A long road From China to Fumba

It takes a village to raise a kid, the saying goes. But it takes women like Doris Ishenda to manage a village.

You may call her job a rather ungrateful one. 10pm, power blackout? Of course, Doris Ishenda will get up, send a notification to the town’s chat group while engineers and workers frantically start searching for the root of the problem. Electricity cables and water pipes in coral territory are not the easiest circumstance for debugging. 

When Doris finally sends a cheery all-clear (“Hello everyone, the power is back”) to the chat, the night may be over. Within a team of equally dedicated colleagues, the 34-year-old town operations supervisor in Fumba Town took her seat behind a humble desk in the town office two years ago – and has never looked back since. She recalls she was “interviewed and hired” the same day, qualified with a bachelor’s in PR and a master’s in business administration, What is special about Fumba?

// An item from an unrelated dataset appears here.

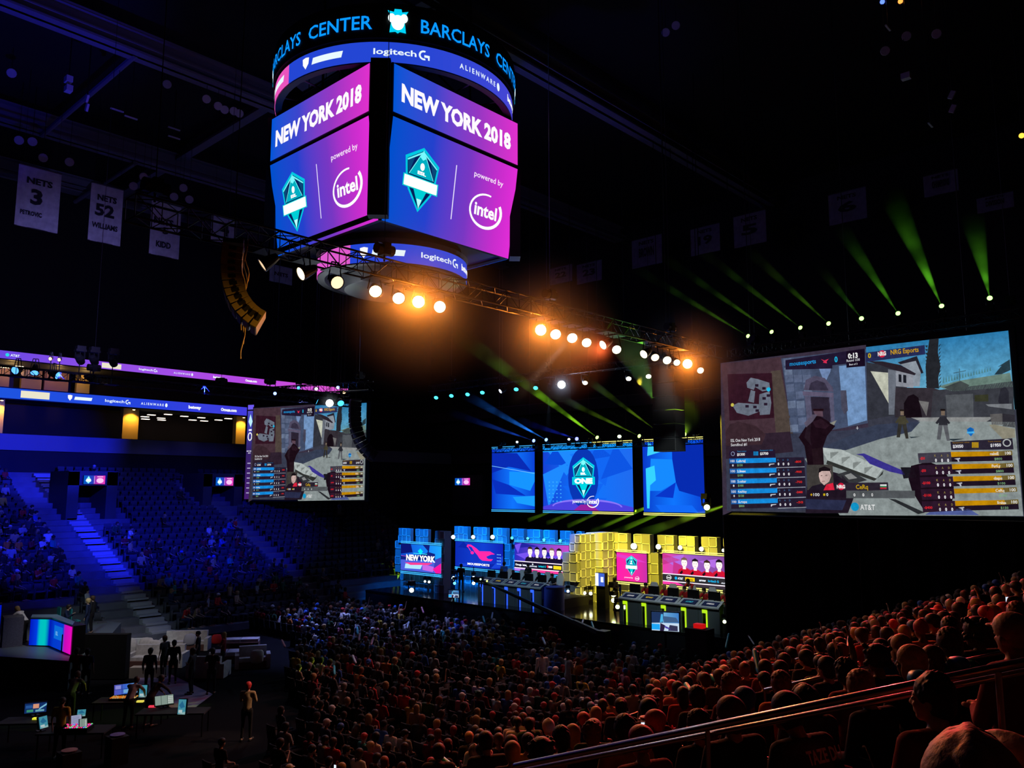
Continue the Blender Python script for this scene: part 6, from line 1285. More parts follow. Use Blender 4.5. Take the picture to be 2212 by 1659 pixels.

 “Talents are spotted here. Potential of people is encouraged sometimes even before people themselves have discovered it”, Ishende says. Born in Dar es Salaam, she nurtured her own talents on a long worldwide journey with her family – as a toddler in Bhutan and as a school kid in Swaziland. Studying in China (”I wanted to pick up some Mandarin”) she recalls “amazing work ethics. That’s where I developed my thick skin”, she adds with a smile. 

Back in her home country, working with residents from many different countries, she has come full circle, she feels: “I get to be myself here.” She loves creating events for the youth. When Doris is around, herself mum of a six-year-old, there’s no boredom, kids say. Such compliments make up for attending to water outages – even at night.